A lesson in practical generosity: What He can do with unexpected delays

“Adventure begins when your plans fall apart.”

Clay Croft, Expedition Overland

Every once in a while, God reminds us that generosity comes in all forms. My family was driving home from spring break in Florida when the car behind us quickly and intentionally became the car next to us. The couple in the front seats waved their arms through the open window, clearly trying to tell us something. We slowed down just enough for me to hear the woman’s voice in the wind: the wheel bearing on our trailer failed and we were at serious risk for an accident. Suddenly, we’re on the side of the road outside of Montgomery, Alabama. Being that our offroad camping trailer isn’t your typical trailer, I couldn’t just go buy a new part from a box store. Even the local tractor trailer shop couldn’t help me. Instead, they directed me to a machine shop… where I met Lamar. 

Appreciation meets generosity

Bright and early the next morning, Lamar studied my broken spindle. After 60 seconds he paused, looked me in the eye, and said, “Don’t worry. We’re going to fix you. I’m just figuring out how.”  Then over the next two and a half hours, Lamar and his three-man team set aside their scheduled work and dedicated their time to rebuilding my part. When they were close to finishing up, I asked Lamar if I would need to replace this part once I got home. His reply was an emphatic no. They didn’t just repair it, they fixed it–for good. And he was right. I checked that wheel bearing what seemed like 20 times on our ride home, and many times since, and I’m convinced it’s stronger now than it was the day I bought the trailer. 

Lamar
Lamar 2

Here’s the kicker: When it came time to pay up, Lamar said I didn’t owe him a penny. “Don’t worry about it,” he said. “And don’t go saying you appreciate it, because I know you do. If I didn’t think you appreciated it, I would have charged the snot out of you.” 

A worthy life

We do Trail Life with my boys, which is basically Boy Scouts with a Christian worldview. They can earn The Worthy Life Award,  and part of it includes being able to explain and demonstrate the story of The Good Samaritan from Luke 10. Now, my family wasn’t injured on the side of the road, but we certainly could have been if it wasn’t for the couple who went out of their way to tell us we were in danger. My brother-in-law jumped online to research parts stores so I could focus on getting there before closing time. When my sons worried about leaving our trailer in an abandoned gas station lot while we slept, a man in a nearby house reassured them he’d keep a watchful eye and even offered to lend us tools. Lamar and his guys got us back on the road. So many good Samaritans demonstrated practical generosity in our time of need. 

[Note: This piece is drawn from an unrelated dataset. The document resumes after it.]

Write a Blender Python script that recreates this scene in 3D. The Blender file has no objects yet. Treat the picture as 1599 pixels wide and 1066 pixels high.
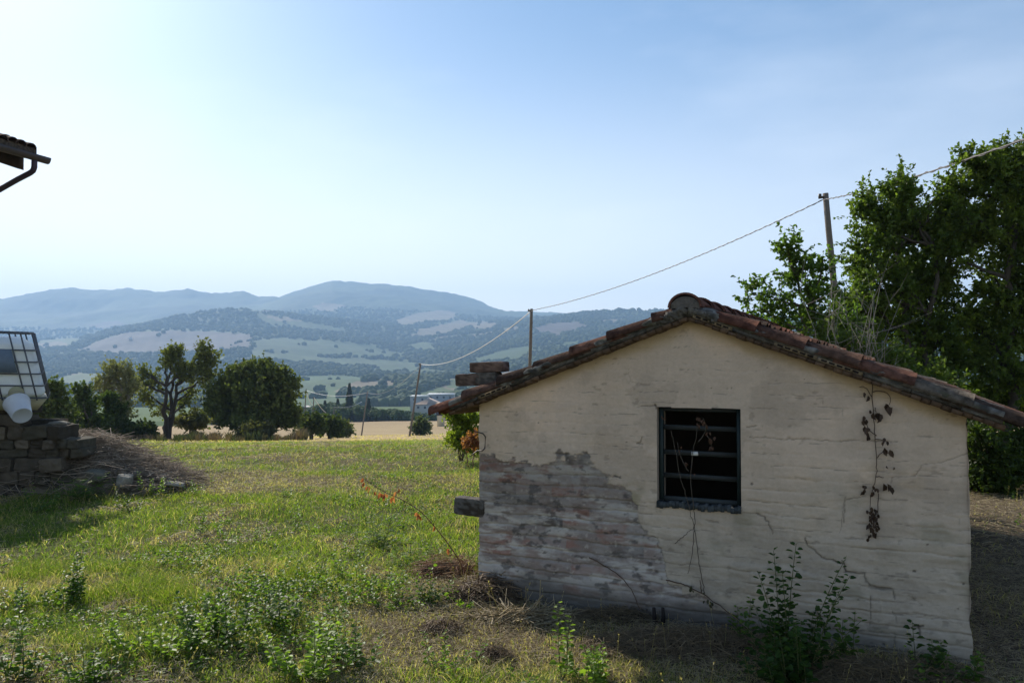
import bpy, math, random
import numpy as np
from mathutils import Vector, Matrix, Euler

S = bpy.context.scene
COL = S.collection
R = math.radians
rs = np.random.RandomState(7)

# ------------------------------------------------------------------ camera
EYE = 1.6
F = 1225.0                      # focal length in photo pixels (1599 wide)
TP = 35.0 / F
PITCH = math.atan(TP)
cam_d = bpy.data.cameras.new('camera')
cam = bpy.data.objects.new('camera', cam_d); COL.objects.link(cam)
cam_d.sensor_width = 36.0
cam_d.lens = 36.0 * F / 1599.0
cam_d.clip_start = 0.05; cam_d.clip_end = 30000
cam.location = (0, 0, EYE)
cam.rotation_euler = (math.pi / 2 + PITCH, 0, 0)
S.camera = cam

# ------------------------------------------------------------------ light
SUN_AZ, SUN_EL = R(-35.0), R(31.7)      # azimuth from +Y, negative = left
w = bpy.data.worlds.new('World'); S.world = w; w.use_nodes = True
nt = w.node_tree; bg = nt.nodes['Background']
sky = nt.nodes.new('ShaderNodeTexSky'); sky.sky_type = 'NISHITA'; sky.sun_disc = False
sky.sun_elevation = SUN_EL; sky.sun_rotation = SUN_AZ
sky.altitude = 200; sky.air_density = 1.3; sky.dust_density = 0.7; sky.ozone_density = 2.6
# thin high cirrus, part of the sky itself
tc = nt.nodes.new('ShaderNodeTexCoord'); mp = nt.nodes.new('ShaderNodeMapping')
mp.inputs['Scale'].default_value = (1.2, 1.2, 4.0)
nz = nt.nodes.new('ShaderNodeTexNoise'); nz.inputs['Scale'].default_value = 2.3
nz.inputs['Detail'].default_value = 7; nz.inputs['Roughness'].default_value = 0.55
rp = nt.nodes.new('ShaderNodeValToRGB')
rp.color_ramp.elements[0].position = 0.47; rp.color_ramp.elements[0].color = (0, 0, 0, 1)
rp.color_ramp.elements[1].position = 0.80; rp.color_ramp.elements[1].color = (0.22, 0.22, 0.22, 1)
mx = nt.nodes.new('ShaderNodeMix'); mx.data_type = 'RGBA'
mx.inputs['B'].default_value = (12.5, 13.2, 14.0, 1)
nt.links.new(tc.outputs['Generated'], mp.inputs['Vector'])
nt.links.new(mp.outputs[0], nz.inputs['Vector'])
nt.links.new(nz.outputs['Fac'], rp.inputs['Fac'])
nt.links.new(rp.outputs['Color'], mx.inputs['Factor'])
tint = nt.nodes.new('ShaderNodeVectorMath'); tint.operation = 'MULTIPLY'; tint.inputs[1].default_value = (1.0, 1.14, 1.25)
nt.links.new(sky.outputs['Color'], tint.inputs[0])
nt.links.new(tint.outputs[0], mx.inputs['A'])
sx = nt.nodes.new('ShaderNodeSeparateXYZ'); nt.links.new(tc.outputs['Generated'], sx.inputs[0])
lowh = nt.nodes.new('ShaderNodeMapRange'); lowh.interpolation_type = 'SMOOTHERSTEP'      # milky summer haze low in the sky
lowh.inputs['From Min'].default_value = -.05; lowh.inputs['From Max'].default_value = .47
lowh.inputs['To Min'].default_value = .72; lowh.inputs['To Max'].default_value = 0.0
nt.links.new(sx.outputs['Z'], lowh.inputs['Value'])
mx2 = nt.nodes.new('ShaderNodeMix'); mx2.data_type = 'RGBA'; mx2.inputs['B'].default_value = (18.5, 17.2, 16.6, 1)
# the milkiness is stronger towards the sun's side of the sky
dt = nt.nodes.new('ShaderNodeVectorMath'); dt.operation = 'DOT_PRODUCT'
dt.inputs[1].default_value = (math.sin(SUN_AZ), math.cos(SUN_AZ), 0.25)
nt.links.new(tc.outputs['Generated'], dt.inputs[0])
fw = nt.nodes.new('ShaderNodeMapRange'); fw.inputs['From Min'].default_value = .15; fw.inputs['From Max'].default_value = 1.0
fw.inputs['To Min'].default_value = .42; fw.inputs['To Max'].default_value = 1.0
nt.links.new(dt.outputs['Value'], fw.inputs['Value'])
ml = nt.nodes.new('ShaderNodeMath'); ml.operation = 'MULTIPLY'
nt.links.new(lowh.outputs[0], ml.inputs[0]); nt.links.new(fw.outputs[0], ml.inputs[1])
nt.links.new(ml.outputs[0], mx2.inputs['Factor']); nt.links.new(mx.outputs['Result'], mx2.inputs['A'])
nt.links.new(mx2.outputs['Result'], bg.inputs['Color'])
bg.inputs['Strength'].default_value = 0.074

sl = bpy.data.lights.new('sun', 'SUN'); sun = bpy.data.objects.new('sun', sl); COL.objects.link(sun)
sl.energy = 5.0; sl.angle = R(0.53); sl.color = (1.0, 0.93, 0.82)
sd = Vector((math.sin(SUN_AZ) * math.cos(SUN_EL), math.cos(SUN_AZ) * math.cos(SUN_EL), math.sin(SUN_EL)))
sun.rotation_euler = sd.to_track_quat('Z', 'Y').to_euler()
sun.location = (-20, 30, 40)

S.view_settings.view_transform = 'Standard'; S.view_settings.look = 'None'
S.view_settings.exposure = 0.45; S.view_settings.gamma = 1.0
S.cycles.max_bounces = 6; S.cycles.diffuse_bounces = 3; S.cycles.glossy_bounces = 2
S.cycles.transmission_bounces = 4; S.cycles.transparent_max_bounces = 6; S.cycles.volume_bounces = 1
S.cycles.use_denoising = True
S.cycles.caustics_reflective = False; S.cycles.caustics_refractive = False

# ------------------------------------------------------------------ helpers
def ray(px, py):
    """direction of a photo pixel as slopes (x/Y, z/Y)"""
    a = (np.asarray(px, float) - 799.5) / F; b = (533.0 - np.asarray(py, float)) / F
    c, s = math.cos(PITCH), math.sin(PITCH)
    y = c - b * s
    return a / y, (s + b * c) / y

def P(px, py, Y):
    u, v = ray(px, py)
    return np.array([u * Y, Y, EYE + v * Y])

def proj(x, y, z):
    c, s = math.cos(PITCH), math.sin(PITCH)
    z = z - EYE
    d = y * c + z * s; h = -y * s + z * c
    return 799.5 + F * x / d, 533.0 - F * h / d

def hsh(ix, iy, seed):
    h = (ix.astype(np.int64) * 374761393 + iy.astype(np.int64) * 668265263 + seed * 974634777) & 0x7fffffff
    h = ((h ^ (h >> 13)) * 1274126177) & 0x7fffffff
    h = h ^ (h >> 16)
    return (h & 0xffff) / 65535.0

def vn(x, y, seed=0):
    x = np.asarray(x, float); y = np.asarray(y, float)
    ix = np.floor(x); iy = np.floor(y); fx = x - ix; fy = y - iy
    fx = fx * fx * (3 - 2 * fx); fy = fy * fy * (3 - 2 * fy)
    a = hsh(ix, iy, seed); b = hsh(ix + 1, iy, seed); c = hsh(ix, iy + 1, seed); d = hsh(ix + 1, iy + 1, seed)
    return (a * (1 - fx) + b * fx) * (1 - fy) + (c * (1 - fx) + d * fx) * fy

def fbm(x, y, seed=0, oct=4, g=0.5):
    t = 0; a = 1; n = 0
    for k in range(oct):
        t = t + a * vn(np.asarray(x) * 2 ** k, np.asarray(y) * 2 ** k, seed + k * 17); n += a; a *= g
    return t / n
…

If I would have allowed my frustration at this delay to take over, I would have missed the unexpected practical generosity at a roadside machine shop hundreds of miles from home. We get so focused on our day-to-day tasks that we can miss opportunities to be generous. Not Lamar! Not only did he set aside his schedule to help us get back on the road, he generously shared his skills and talents. Whether he knows it or not, Lamar set an example for my family and his employees of what it means to live a worthy life. It’s easy to overlook others, but when we don’t … man, what a blessing we can be! 

Generosity in broken plans

As we had pulled the car to the side of the highway, I could feel the tension building in me – our long journey home was about to get longer. My son Elijah’s voice piped up from the back, “Remember daddy, adventure begins when your plans fall apart!” Oof. Elijah didn’t know we were about to experience roadside generosity, but God did. God knows just when we need to give and receive generosity. He placed our “good Samaritans” in the right spot. We just had to trust Him in the chaos and stay open to what He can do with our “broken-wheel-bearing” moments. I pray He gives us all eyes to see and hearts to serve those in need along our path.